Figure 1: Problem geometry (dimensions in mm) [1]

Figure 1: Problem geometry (dimensions in mm) [1]


Expected Results

Due to its larger diameter, the lower beam exhibits greater plastic deformation during the sliding (Figure 2). Theic deformation is expected to be reduced as the coefficient of friction increases the amount of plasticity. Video 1 shows the evolution of the equivalent (von Mises) stress distribution.

Figures 3 and 4 compare the evolution of the horizontal and vertical total reaction force between solids4foam and results reported in the literature [2]. The resulting evolution of the reaction forces is smooth and matches well with results from the literature. Reported results in solids4foam are obtained using the updated Lagrangian formulation (nonLinearGeometryUpdatedLagrangian) and foam-extend-4.1.

Plastic strain Plastic strain

Figure 2 - Contours of equivalent plastic strain (epsilonPEq) at displacement of 15 mm (left), compared with solution from [2] (right)
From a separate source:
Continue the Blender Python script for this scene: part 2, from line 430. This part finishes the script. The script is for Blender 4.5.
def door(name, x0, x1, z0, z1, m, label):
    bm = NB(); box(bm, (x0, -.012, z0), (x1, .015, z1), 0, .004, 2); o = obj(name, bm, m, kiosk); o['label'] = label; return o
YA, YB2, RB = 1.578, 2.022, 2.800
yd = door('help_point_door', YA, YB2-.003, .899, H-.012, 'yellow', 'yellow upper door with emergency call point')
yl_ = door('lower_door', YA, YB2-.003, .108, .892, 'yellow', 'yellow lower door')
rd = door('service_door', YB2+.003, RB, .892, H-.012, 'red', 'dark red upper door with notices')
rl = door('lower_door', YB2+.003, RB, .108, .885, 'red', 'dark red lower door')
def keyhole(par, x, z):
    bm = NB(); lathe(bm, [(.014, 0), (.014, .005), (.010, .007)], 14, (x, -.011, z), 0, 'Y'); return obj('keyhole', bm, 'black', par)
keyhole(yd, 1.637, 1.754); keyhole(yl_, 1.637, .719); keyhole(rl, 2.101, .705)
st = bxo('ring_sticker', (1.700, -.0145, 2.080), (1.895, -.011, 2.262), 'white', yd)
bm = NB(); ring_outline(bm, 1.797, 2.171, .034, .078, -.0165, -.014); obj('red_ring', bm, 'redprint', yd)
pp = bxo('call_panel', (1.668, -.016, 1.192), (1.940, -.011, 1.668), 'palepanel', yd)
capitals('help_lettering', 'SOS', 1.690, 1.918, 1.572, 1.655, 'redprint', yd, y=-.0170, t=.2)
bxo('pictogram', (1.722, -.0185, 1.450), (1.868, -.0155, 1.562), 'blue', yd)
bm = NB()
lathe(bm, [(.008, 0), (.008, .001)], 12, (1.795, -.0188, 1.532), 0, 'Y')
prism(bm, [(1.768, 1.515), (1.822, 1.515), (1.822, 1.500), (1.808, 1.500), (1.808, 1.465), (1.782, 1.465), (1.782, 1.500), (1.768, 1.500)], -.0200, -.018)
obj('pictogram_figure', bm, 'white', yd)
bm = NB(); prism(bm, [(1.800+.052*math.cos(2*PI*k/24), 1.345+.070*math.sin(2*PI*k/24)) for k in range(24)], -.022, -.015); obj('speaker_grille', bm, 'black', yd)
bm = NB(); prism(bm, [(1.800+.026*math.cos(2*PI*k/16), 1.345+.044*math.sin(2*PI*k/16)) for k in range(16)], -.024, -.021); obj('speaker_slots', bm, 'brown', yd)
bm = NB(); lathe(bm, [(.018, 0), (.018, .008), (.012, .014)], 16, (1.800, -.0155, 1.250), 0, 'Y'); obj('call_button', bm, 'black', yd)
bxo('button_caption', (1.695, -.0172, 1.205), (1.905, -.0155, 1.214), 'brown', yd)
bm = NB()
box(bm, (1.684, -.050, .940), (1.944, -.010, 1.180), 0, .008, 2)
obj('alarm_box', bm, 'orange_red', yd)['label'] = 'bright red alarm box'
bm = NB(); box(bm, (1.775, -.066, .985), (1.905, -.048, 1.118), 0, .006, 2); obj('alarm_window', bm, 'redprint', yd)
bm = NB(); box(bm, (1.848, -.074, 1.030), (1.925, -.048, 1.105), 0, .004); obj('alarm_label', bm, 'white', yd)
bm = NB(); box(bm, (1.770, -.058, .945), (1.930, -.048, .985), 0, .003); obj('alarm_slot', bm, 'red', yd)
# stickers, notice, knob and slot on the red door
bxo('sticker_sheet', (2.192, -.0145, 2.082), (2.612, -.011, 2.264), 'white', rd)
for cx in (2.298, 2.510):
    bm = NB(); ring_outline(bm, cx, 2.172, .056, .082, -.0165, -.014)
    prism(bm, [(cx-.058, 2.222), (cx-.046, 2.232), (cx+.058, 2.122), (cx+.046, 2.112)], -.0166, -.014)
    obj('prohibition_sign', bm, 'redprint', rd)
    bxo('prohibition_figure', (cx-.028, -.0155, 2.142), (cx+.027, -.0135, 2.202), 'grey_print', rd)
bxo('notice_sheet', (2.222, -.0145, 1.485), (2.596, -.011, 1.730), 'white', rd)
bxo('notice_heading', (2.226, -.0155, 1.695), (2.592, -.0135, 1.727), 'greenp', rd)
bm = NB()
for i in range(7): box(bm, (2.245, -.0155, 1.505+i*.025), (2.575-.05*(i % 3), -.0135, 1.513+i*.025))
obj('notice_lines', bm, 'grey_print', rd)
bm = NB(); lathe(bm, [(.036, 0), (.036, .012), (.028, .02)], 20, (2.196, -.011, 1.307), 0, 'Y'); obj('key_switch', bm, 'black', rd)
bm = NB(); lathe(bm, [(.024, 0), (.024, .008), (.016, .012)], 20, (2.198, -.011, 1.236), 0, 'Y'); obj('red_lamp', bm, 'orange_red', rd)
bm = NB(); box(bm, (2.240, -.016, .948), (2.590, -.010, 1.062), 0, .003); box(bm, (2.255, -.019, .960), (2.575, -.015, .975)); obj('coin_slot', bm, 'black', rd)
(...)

Figure 3: Total reaction force in the x-direction

Figure 3 - Total reaction force in the x-direction

Figure 3: Total reaction force in the y-direction

Figure 3 - Total reaction force in the y-direction

Video 1 - Evolution of the equivalent (von Mises) stress distribution


Running the Case

The tutorial case is located at solids4foam/tutorials/solids/elastoplasticity/curvedBeams. The case can be run using the included Allrun script, i.e. > ./Allrun. The Allrun script first creates the blockMeshDict file using the m4 scripting language from the blockMeshDict.m4 file located in system directory. Afterwards, blockMesh (> blockMesh) is used to create the mesh and the solids4foam solver is used to run the case (> solids4Foam). Optionally, if gnuplot is installed, the evolution of the horizontal and vertical reaction forces is plotted in the reaction-x.png and reaction-y.png files.


References

[1] I. Batistić, P. Cardiff, and Ž. Tuković, "A finite volume penalty based segment-to-segment method for frictional contact problems," Applied Mathematical Modelling, vol. 101, pp. 673–693, 2022.

[2] D. Neto, M. Oliveira, L. Menezes, and J. Alves, "A contact smoothing method for arbitrary surface meshes using Nagata patches," Computer Methods in Applied Mechanics and Engineering, vol. 299, pp. 283 – 315, 2016.